“Hunger Games” e i suoi antenati


Generazione di mal cresciuti, genitori che hanno gli stessi consumi culturali dei figli, fan delle saghe cinematografiche, adoratori della teen distopia, stanno tornando gli Hunger Games con un prequel “The Ballad of Songbirds and Snakes”, che racconta l’inizio di tutto, i mentori, i tributi, l’arena e che uscirà a novembre del 2023.
Il film è tratto dall’omonimo libro di Suzanne Collins, uscito dieci anni dopo i libri della trilogia originaria, nel 2020, e ha come protagonista il giovane Coriolanus Snow, mentore, del tributo Lucy Gray Baird, cantante gipsy del Distretto 12.

 


Alla regia ci sarà ancora Francis Lawrence, che ha diretto tre titoli della tetralogia di film che hanno allungato a morte messo in scena la storia di Katniss Everdeen e della ribellione.
Con la morte nel cuore, in quanto appartenente a tutte le categorie citate all’inizio, devo ammettere di aver già letto il libro, di conoscere tutta la trama e di aver già visualizzato casting, sviluppo, inquadrature e financo la colonna sonora.
Ma cosa ci interessa veramente di questo fenomeno cinematografico? Quello che ci interessa di tutti i fenomeni cinematografici contemporanei, ovvero la sua derivazione.
É una delle storie che racconto sempre a scuola, a classi di ragazzi credono che “Joker” di Todd Phillips si manifesti dal nulla, o al massimo da un fumetto, perché non sanno chi sia Martin Scorsese, non hanno mai visto “Taxi Driver”, figurarsi “Re per una notte”, e ignorano totalmente l’esistenza di Paul Schrader, che non fa altro che girare stupende variazioni sul tema di “Taxi Driver”, e mettere in scena variazioni di Travis Bickle divorati da senso di colpa in cerca di redenzione.

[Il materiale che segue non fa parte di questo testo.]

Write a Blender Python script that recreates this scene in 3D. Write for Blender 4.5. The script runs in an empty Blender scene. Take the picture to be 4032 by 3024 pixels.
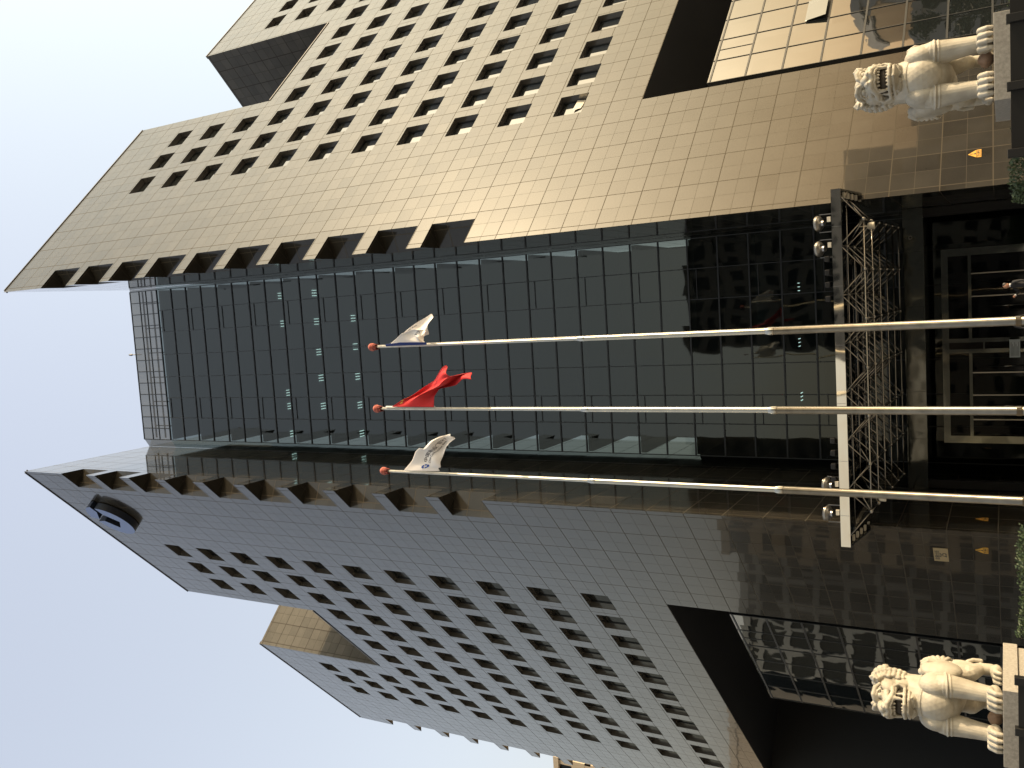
import bpy, bmesh, math, random
from mathutils import Vector, Matrix
random.seed(7)
R = math.radians
D = bpy.data
S = bpy.context.scene
COL = S.collection
K = 0.65                    # building module -> metres
EYE = 1.6
def H(h): return h*K + EYE  # module height above eye -> metres above ground

# ------------------------------------------------------------------ camera
up = Vector((-79, -6073, 3440)).normalized()
fh = (Vector((0, 0, 1)) - up*up.z).normalized()
rt = fh.cross(up)
if rt.x < 0: rt = -rt
TH = R(-5.8)
def c2w(v):
    a, b, c = v.dot(rt), v.dot(fh), v.dot(up)
    return Vector((a*math.cos(TH)+b*math.sin(TH), -a*math.sin(TH)+b*math.cos(TH), c))
cam = D.objects.new('camera', D.cameras.new('camera'))
COL.objects.link(cam)
rx, dn, fw = c2w(Vector((1, 0, 0))), c2w(Vector((0, 1, 0))), c2w(Vector((0, 0, 1)))
m = Matrix((dn, rx, -fw)).transposed().to_4x4()      # phone held sideways: image right = down
m.translation = Vector((0, 0, EYE))
cam.matrix_world = m
cam.data.sensor_fit = 'HORIZONTAL'; cam.data.sensor_width = 36
cam.data.lens = 3440/4032*36
cam.data.clip_start = 0.1; cam.data.clip_end = 3000
S.camera = cam

# ------------------------------------------------------------------ sky and sun
SUN_AZ, SUN_EL = R(95), R(28)         # azimuth clockwise from +Y
LOW_SKY_DIM = .82
W = D.worlds.new('World'); S.world = W; W.use_nodes = True
nt = W.node_tree
sky = nt.nodes.new('ShaderNodeTexSky'); sky.sky_type = 'NISHITA'; sky.sun_disc = False
sky.sun_elevation = SUN_EL; sky.sun_rotation = SUN_AZ
sky.air_density = 2.9; sky.dust_density = 5.4; sky.ozone_density = 4.2; sky.altitude = 50
bg = nt.nodes['Background']; bg.inputs[1].default_value = 0.15
hs = nt.nodes.new('ShaderNodeHueSaturation'); hs.inputs['Saturation'].default_value = .58     # smoggy, washed-out sky
nt.links.new(sky.outputs[0], hs.inputs['Color'])
tn = nt.nodes.new('ShaderNodeMix'); tn.data_type = 'RGBA'; tn.blend_type = 'MULTIPLY'; tn.inputs[0].default_value = 1; tn.inputs[7].default_value = (1.0, .918, .95, 1)
ea = nt.nodes.new('ShaderNodeMapRange'); ea.inputs[1].default_value = -.15; ea.inputs[2].default_value = .75; ea.interpolation_type = 'SMOOTHSTEP'
em_ = nt.nodes.new('ShaderNodeMix'); em_.data_type = 'RGBA'; em_.blend_type = 'MULTIPLY'; em_.inputs[7].default_value = (1.03, 1.075, .90, 1)   # creamier haze towards the sun
nt.links.new(hs.outputs[0], em_.inputs[6]); nt.links.new(ea.outputs[0], em_.inputs[0]); nt.links.new(em_.outputs[2], tn.inputs[6])
# made-up smog banks: sky darkened low east and west for the wings' reflections
wtc = nt.nodes.new('ShaderNodeTexCoord'); wsp = nt.nodes.new('ShaderNodeSeparateXYZ'); nt.links.new(wtc.outputs['Generated'], wsp.inputs[0]); nt.links.new(wsp.outputs[0], ea.inputs[0])
wz = nt.nodes.new('ShaderNodeMapRange'); wz.interpolation_type = 'SMOOTHSTEP'; wz.inputs[1].default_value = .05; wz.inputs[2].default_value = .58; wz.inputs[3].default_value = LOW_SKY_DIM; wz.inputs[4].default_value = 0
nt.links.new(wsp.outputs[2], wz.inputs[0])
wx = nt.nodes.new('ShaderNodeMath'); wx.operation = 'ABSOLUTE'; nt.links.new(wsp.outputs[0], wx.inputs[0])
wm = nt.nodes.new('ShaderNodeMath'); wm.operation = 'MULTIPLY'; nt.links.new(wx.outputs[0], wm.inputs[0]); nt.links.new(wz.outputs[0], wm.inputs[1])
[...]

Sorpresona, neanche gli “Hunger Games” vengono dal nulla, anzi, come tanti altri prodotti cinematografici, sono la versione edulcorata per noi occidentali di quello che (secondo il mercato) siamo in grado di sopportare (oppure ci meritiamo): prima degli “Hunger Games” c’era, ad esempio, quella BOMBA di “Battle Royale” del 2000 di Kinji Fukasaku (ebbene sì, ho letto anche quello) tratto dal romanzo di Koushun Takami(gli orientali ce li edulcorano così tanto che gli americani ci rifanno “Ring” per non farci vedere “Ringu”): è uno dei film giapponesi più famosi della storia del cinema giapponese e non lo conosce nessuno (tralatro è notizia di questi giorni che è stata presentata la versione restaurata al Far East 2022). In “Battle Royale” lo Stato Giapponese, per mantenere l’Ordine tra gli adolescenti, sorteggia una classe a caso e porta tutti su un’isola dove l’unico obiettivo è eliminarsi finché non ne resta soltanto uno. A vegliare sul rispetto delle regole c’è il Professor Kitano (sì proprio lui).

 

Con quel portato di violenza politica e di politica violenta il film fu molto discusso in patria, uscì in sala in due versioni, venne censurato in Germania e restò escluso per anni da altri mercati (come quello americano) “Battle Royale” è uno dei capostipiti del genere “survival”, viene citato da Tarantino, da Edgar Wright, ed è un Grande Padre della serie di film de “La notte del giudizio”, e ovviamente della variazioni sul tema come “Squid Game”.
E quindi, all’idea di vedere la origin story del villain Coriolanus Snow che sto proiettando nella mia testa, un po’ di malinconia mi viene e mi sovvien l’eterno e le morte stagioni e i film orientali dove si muore male per davvero.